Friday, February 12, 2010

Natural History: The Secret of NHM



Here's a couple of myths about L.A. that I'd like to sink once and for all. One: It's all style, no substance. Two: Everything costs money, and a lot of it.

The first myth's easy to shoot down. There's a wealth of world-class museums all over the Southland; you just have to go out and look. And every one of these places offers free admission at least once a month (here's the list I use); so much for the second myth!

Aki and I took Eric to the Natural History Museum on its "free Tuesday," to check out its collection of bones, rocks, feathers, and corpses before he headed back to Boston for his last semester as an undergraduate. And we couldn't have picked a better museum buddy. Who else can tell witty anecdotes about coelacanths, or explain the difference between an Allosaur and a T-Rex?

Besides having a killer SLR (all these photos are his!), Eric has some kind of magic rapport with Aki. They're like peas in a pod. It's no wonder, since two of Aki's favorite subjects were also Eric's back in the day: dinosaurs and trains. And one of the cool things about the NHM is you get to see a little of both.

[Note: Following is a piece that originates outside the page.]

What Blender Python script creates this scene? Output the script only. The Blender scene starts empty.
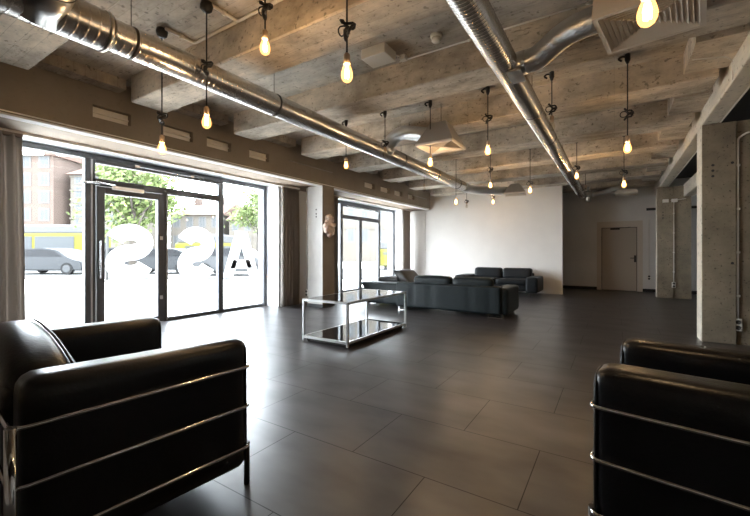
import bpy, bmesh, math, random
from mathutils import Vector, Matrix
random.seed(7)
S = bpy.context.scene
COL = S.collection
PI = math.pi
TH = math.atan(240/376)

# ---------------------------------------------------------------- materials
def new_mat(name):
    m = bpy.data.materials.new(name); m.use_nodes = True
    nt = m.node_tree
    return m, nt, nt.nodes['Principled BSDF']

def simple(name, col, rough=.6, metal=0., spec=.5, bump=0., bscale=40., var=0., vscale=6.):
    m, nt, b = new_mat(name)
    b.inputs['Base Color'].default_value = (*col, 1)
    b.inputs['Roughness'].default_value = rough
    b.inputs['Metallic'].default_value = metal
    b.inputs['Specular IOR Level'].default_value = spec
    tc = nt.nodes.new('ShaderNodeTexCoord')
    if var:
        n = nt.nodes.new('ShaderNodeTexNoise'); n.inputs['Scale'].default_value = vscale; n.inputs['Detail'].default_value = 5
        nt.links.new(tc.outputs['Object'], n.inputs['Vector'])
        r = nt.nodes.new('ShaderNodeValToRGB')
        r.color_ramp.elements[0].position = .3; r.color_ramp.elements[1].position = .7
        r.color_ramp.elements[0].color = (*[c*(1-var) for c in col], 1)
        r.color_ramp.elements[1].color = (*[min(1, c*(1+var)) for c in col], 1)
        nt.links.new(n.outputs['Fac'], r.inputs['Fac']); nt.links.new(r.outputs['Color'], b.inputs['Base Color'])
    if bump:
        n = nt.nodes.new('ShaderNodeTexNoise'); n.inputs['Scale'].default_value = bscale; n.inputs['Detail'].default_value = 4
        nt.links.new(tc.outputs['Object'], n.inputs['Vector'])
        bp = nt.nodes.new('ShaderNodeBump'); bp.inputs['Strength'].default_value = bump; bp.inputs['Distance'].default_value = .01
        nt.links.new(n.outputs['Fac'], bp.inputs['Height']); nt.links.new(bp.outputs['Normal'], b.inputs['Normal'])
    return m

def concrete(name, col, board=(1., 14., 1.), var=.28, bump=.5, pit=.5, crack=1., ps=17, boards=False):
    """board-marked concrete: streaks along X, cloudy patches, small pits"""
    m, nt, b = new_mat(name)
    N, L = nt.nodes, nt.links
    tc = N.new('ShaderNodeTexCoord')
    mp = N.new('ShaderNodeMapping'); mp.inputs['Scale'].default_value = board
    L.new(tc.outputs['Object'], mp.inputs['Vector'])
    st = N.new('ShaderNodeTexNoise'); st.inputs['Scale'].default_value = 1.6; st.inputs['Detail'].default_value = 6; st.inputs['Roughness'].default_value = .65
    L.new(mp.outputs['Vector'], st.inputs['Vector'])
    cl = N.new('ShaderNodeTexNoise'); cl.inputs['Scale'].default_value = 1.3; cl.inputs['Detail'].default_value = 7; cl.inputs['Roughness'].default_value = .6
    L.new(tc.outputs['Object'], cl.inputs['Vector'])
    ad = N.new('ShaderNodeMath'); ad.operation = 'ADD'
    L.new(st.outputs['Fac'], ad.inputs[0]); L.new(cl.outputs['Fac'], ad.inputs[1])
    hf = N.new('ShaderNodeMath'); hf.operation = 'MULTIPLY'; hf.inputs[1].default_value = .5; L.new(ad.outputs[0], hf.inputs[0])
    r = N.new('ShaderNodeValToRGB'); r.color_ramp.elements[0].position = .36; r.color_ramp.elements[1].position = .64
    r.color_ramp.elements[0].color = (*[c*(1-var) for c in col], 1); r.color_ramp.elements[1].color = (*[c*(1+var) for c in col], 1)
    L.new(hf.outputs[0], r.inputs['Fac'])
    vo = N.new('ShaderNodeTexNoise'); vo.inputs['Scale'].default_value = ps; vo.inputs['Detail'].default_value = 3
    L.new(mp.outputs['Vector'] if board[1] > 8 else tc.outputs['Object'], vo.inputs['Vector'])
    pr = N.new('ShaderNodeValToRGB'); pr.color_ramp.elements[0].position = .30; pr.color_ramp.elements[1].position = .385
    pr.color_ramp.elements[0].color = (1-pit, 1-pit, 1-pit, 1); pr.color_ramp.elements[1].color = (1, 1, 1, 1)
    L.new(vo.outputs['Fac'], pr.inputs['Fac'])
    mx = N.new('ShaderNodeMixRGB'); mx.blend_type = 'MULTIPLY'; mx.inputs['Fac'].default_value = 1
    L.new(r.outputs['Color'], mx.inputs['Color1']); L.new(pr.outputs['Color'], mx.inputs['Color2'])
    # fine dark board joints and scratches
    m2 = N.new('ShaderNodeMapping'); m2.inputs['Scale'].default_value = (board[0]*1.2, board[1]*1.6, board[2]*3); L.new(tc.outputs['Object'], m2.inputs['Vector'])
    cr = N.new('ShaderNodeTexNoise'); cr.inputs['Scale'].default_value = 3.1; cr.inputs['Detail'].default_value = 9; cr.inputs['Roughness'].default_value = .72
    L.new(m2.outputs['Vector'], cr.inputs['Vector'])
    c2 = N.new('ShaderNodeValToRGB'); c2.color_ramp.elements[0].position = .30; c2.color_ramp.elements[1].position = .42
    k = 1-.55*crack; c2.color_ramp.elements[0].color = (k, k, k, 1); c2.color_ramp.elements[1].color = (1, 1, 1, 1)
    L.new(cr.outputs['Fac'], c2.inputs['Fac'])
    m3 = N.new('ShaderNodeMixRGB'); m3.blend_type = 'MULTIPLY'; m3.inputs['Fac'].default_value = 1
    L.new(mx.outputs['Color'], m3.inputs['Color1']); L.new(c2.outputs['Color'], m3.inputs['Color2'])
    out = m3.outputs['Color']
    if boards:
        bk = N.new('ShaderNodeTexBrick'); bk.inputs['Scale'].default_value = 1; bk.inputs['Brick Width'].default_value = 1.7; bk.inputs['Row Height'].default_value = .105
        bk.inputs['Mortar Size'].default_value = .0028; bk.inputs['Mortar Smooth'].default_value = .6
        bk.inputs['Color1'].default_value = (.95, .95, .95, 1); bk.inputs['Color2'].default_value = (1.04, 1.04, 1.04, 1); bk.inputs['Mortar'].default_value = (.74, .74, .74, 1)
        wp = N.new('ShaderNodeMixRGB'); wp.blend_type = 'ADD'; wp.inputs['Fac'].default_value = .012
        L.new(tc.outputs['Object'], wp.inputs['Color1']); L.new(cl.outputs['Color'], wp.inputs['Color2']); L.new(wp.outputs['Color'], bk.inputs['Vector'])
        m4 = N.new('ShaderNodeMixRGB'); m4.blend_type = 'MULTIPLY'; m4.inputs['Fac'].default_value = 1
        L.new(out, m4.inputs['Color1']); L.new(bk.outputs['Color'], m4.inputs['Color2']); out = m4.outputs['Color']
    L.new(out, b.inputs['Base Color'])
    b.inputs['Roughness'].default_value = .85; b.inputs['Specular IOR Level'].default_value = .25
    bp = N.new('ShaderNodeBump'); bp.inputs['Strength'].default_value = bump; bp.inputs['Distance'].default_value = .02
    L.new(hf.outputs[0], bp.inputs['Height']); L.new(bp.outputs['Normal'], b.inputs['Normal'])
    return m

def floor_mat():
    m, nt, b = new_mat('floor_tile'); N, L = nt.nodes, nt.links
    tc = N.new('ShaderNodeTexCoord')
    mp = N.new('ShaderNodeMapping'); mp.inputs['Location'].default_value = (.37, .03, 0)
    L.new(tc.outputs['Object'], mp.inputs['Vector'])
    br = N.new('ShaderNodeTexBrick')
    br.inputs['Scale'].default_value = 1; br.inputs['Brick Width'].default_value = .915; br.inputs['Row Height'].default_value = .6
    br.inputs['Mortar Size'].default_value = .0034; br.inputs['Mortar Smooth'].default_value = .5
    br.inputs['Color1'].default_value = (.9, .9, .9, 1); br.inputs['Color2'].default_value = (1.08, 1.08, 1.08, 1); br.inputs['Mortar'].default_value = (.08, .08, .08, 1)
    br.inputs['Bias'].default_value = 0
    L.new(mp.outputs['Vector'], br.inputs['Vector'])
    ms = N.new('ShaderNodeMapping'); ms.inputs['Scale'].default_value = (.8, 1.6, 1); L.new(tc.outputs['Object'], ms.inputs['Vector'])
    n = N.new('ShaderNodeTexNoise'); n.inputs['Scale'].default_value = 2.2; n.inputs['Detail'].default_value = 3; n.inputs['Roughness'].default_value = .5
    L.new(ms.outputs['Vector'], n.inputs['Vector'])
    r = N.new('ShaderNodeValToRGB'); r.color_ramp.elements[0].position = .2; r.color_ramp.elements[1].position = .8
    r.color_ramp.elements[0].color = (.022, .020, .021, 1); r.color_ramp.elements[1].color = (.048, .042, .041, 1)
    L.new(n.outputs['Fac'], r.inputs['Fac'])
    mx = N.new('ShaderNodeMixRGB'); mx.blend_type = 'MULTIPLY'; mx.inputs['Fac'].default_value = 1
    L.new(r.outputs['Color'], mx.inputs['Color1']); L.new(br.outputs['Color'], mx.inputs['Color2'])
    L.new(mx.outputs['Color'], b.inputs['Base Color'])
    rr = N.new('ShaderNodeMapRange'); rr.inputs['From Min'].default_value = .3; rr.inputs['From Max'].default_value = .7
    rr.inputs['To Min'].default_value = .25; rr.inputs['To Max'].default_value = .32
    b.inputs['Roughness'].default_value = .32; b.inputs['IOR'].default_value = 1.6
    # worn lacquer: the sheen varies in soft patches and stops at the joints
    sr = N.new('ShaderNodeMapRange'); sr.inputs['From Min'].default_value = .25; sr.inputs['From Max'].default_value = .75; sr.inputs['To Min'].default_value = .45; sr.inputs['To Max'].default_value = 1.0
    L.new(n.outputs['Fac'], sr.inputs['Value'])
    jn = N.new('ShaderNodeMath'); jn.operation = 'SUBTRACT'; jn.inputs[0].default_value = 1; jh = N.new('ShaderNodeMath'); jh.operation = 'MULTIPLY'; jh.inputs[1].default_value = .8; L.new(br.outputs['Fac'], jh.inputs[0]); L.new(jh.outputs[0], jn.inputs[1])
    jm = N.new('ShaderNodeMath'); jm.operation = 'MULTIPLY'; L.new(jn.outputs[0], jm.inputs[0]); L.new(sr.outputs['Result'], jm.inputs[1])
    L.new(jm.outputs[0], b.inputs['Specular IOR Level'])
    return m

def duct_mat():
    m, nt, b = new_mat('spiral_galvanised_steel'); N, L = nt.nodes, nt.links
    b.inputs['Base Color'].default_value = (.62, .60, .57, 1); b.inputs['Metallic'].default_value = 1; b.inputs['Roughness'].default_value = .27
    b.inputs['Roughness'].default_value = .24
    tc = N.new('ShaderNodeTexCoord')
    n = N.new('ShaderNodeTexNoise'); n.inputs['Scale'].default_value = 30; n.inputs['Detail'].default_value = 3
    L.new(tc.outputs['Object'], n.inputs['Vector'])
    rr = N.new('ShaderNodeMapRange'); rr.inputs['To Min'].default_value = .20; rr.inputs['To Max'].default_value = .30
    L.new(n.outputs['Fac'], rr.inputs['Value']); L.new(rr.outputs['Result'], b.inputs['Roughness'])
    return m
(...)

The skeleton of a Tyrannosaurs Rex is impressive pretty much any day of the week, especially for a toddler who roars and points at the tiny little T-Rexes printed on his pajamas. The Triceratops was always my favorite, though: It kept to itself but could bring out the big guns when push came to shove!



Both beasts blow you away in the NHM's entry hall. The immediate aftermath is kind of depressing, from an adult's point of view: a series of displays filled with stuffed, lifeless samples of animals that still walk the earth ("like Cain in Kung Fu"). I don't think Aki saw it that way, though. The sight of a full-sized elephant and giraffe practically made him leap out of his stroller!

On the upper floor, you can even see real! Live! Paleontologists! Carving away at fresh bones in preparation for a new gallery. Almost like performance art, like that guy who went about his daily business in a glass box at a museum, except paleontologists are a little more exciting (although they don't wear fedoras).



I read a (Momus?) blog post ages ago about how museums, chronically underfunded as they are, become unintentional collections of graphic design and typographical styles. I visited the Smithsonian in 2000, and so much of the explanatory text looked like it came out of a textbook from the early 1980s.



There's that layer to the NHM, too, if you feel like getting all pomo about it: New wings get thrown up with the newest, slickest color palettes and fonts, but turn the corner and you find placards in old school serifs and seventies earth tones.



It all added to the charm and nostalgia of the trip, since there was that feeling of being in "my Dad's shoes." (Plus, my folks brought me to the NHM when I wasn't much older than Aki.) But there's also the sense of decades of historians, archivists, and curators being the caretakers of nothing less than our civilization itself.

Trips likes this aren't supposed to be time-killers, after all: The point is to lay the groundwork for a lifetime of curiosity. I wouldn't hate it if some of Eric's perspicacity and recall rub off on Aki. For Eric and me, spending time with Aki at the NHM reminded us just how miraculous our one and only world is, how fragile, lovely, and full of endless wonder.